One of the leading names at Autosport International will be the UK’s latest Le Mans winner. Before James Calado's appearance on stage this Saturday, here's the story of how he became a modern Ferrari great

Le Mans 24 Hours winner. That’s the tag that’s now nailed firmly ahead of the name James Calado, and has been since Ferrari’s victory in the centenary running of the French enduro last summer. Only it should really be, as the man himself points out, three-time Le Mans winner.

When Calado, Alessandro Pier Guidi and Antonio Giovinazzi took victory aboard their 499P Le Mans Hypercar in June, the first two were adding to their tally of wins at sportscar racing’s ‘Big One’. The Briton and long-time Italian team-mate Pier Guidi were winners at the World Endurance Championship blue-riband in GTE Pro in 2019 and 2021, triumphs that inevitably didn’t receive the same plaudits or attention as an overall win.
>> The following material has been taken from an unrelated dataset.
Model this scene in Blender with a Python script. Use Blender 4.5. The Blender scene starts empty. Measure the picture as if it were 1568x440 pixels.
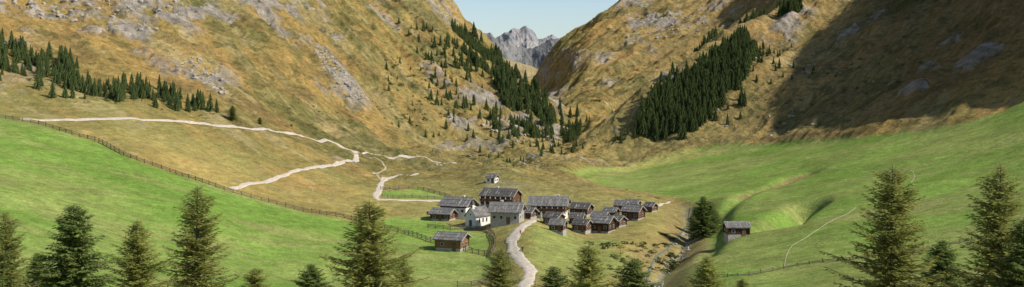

Yet their importance shouldn’t be diminished. That’s very much Calado’s view. 

“I always insist that it was just as difficult to win in GTE Pro; those races were so intense,” he reckons. “There was the year in 2019 [in the second of two editions of Le Mans encompassed by the 2018-19 WEC ‘superseason’] when there were 19 cars in class. That one was special.

“The big difference between winning in class and winning overall now in Hypercar is the attention you get afterwards. People start to know who you are. My mum realised I go racing for once after this year!”

That said, Calado acknowledges just how significant – or special, again – this one was.

“It wasn’t just an outright victory in the 100th year of Le Mans, it was Ferrari’s comeback season after half a century away [from the prototype ranks as a factory],” explains the 34-year-old. “It was a new car and the three of us were all new to prototypes. We won it – and it was only the fourth race!”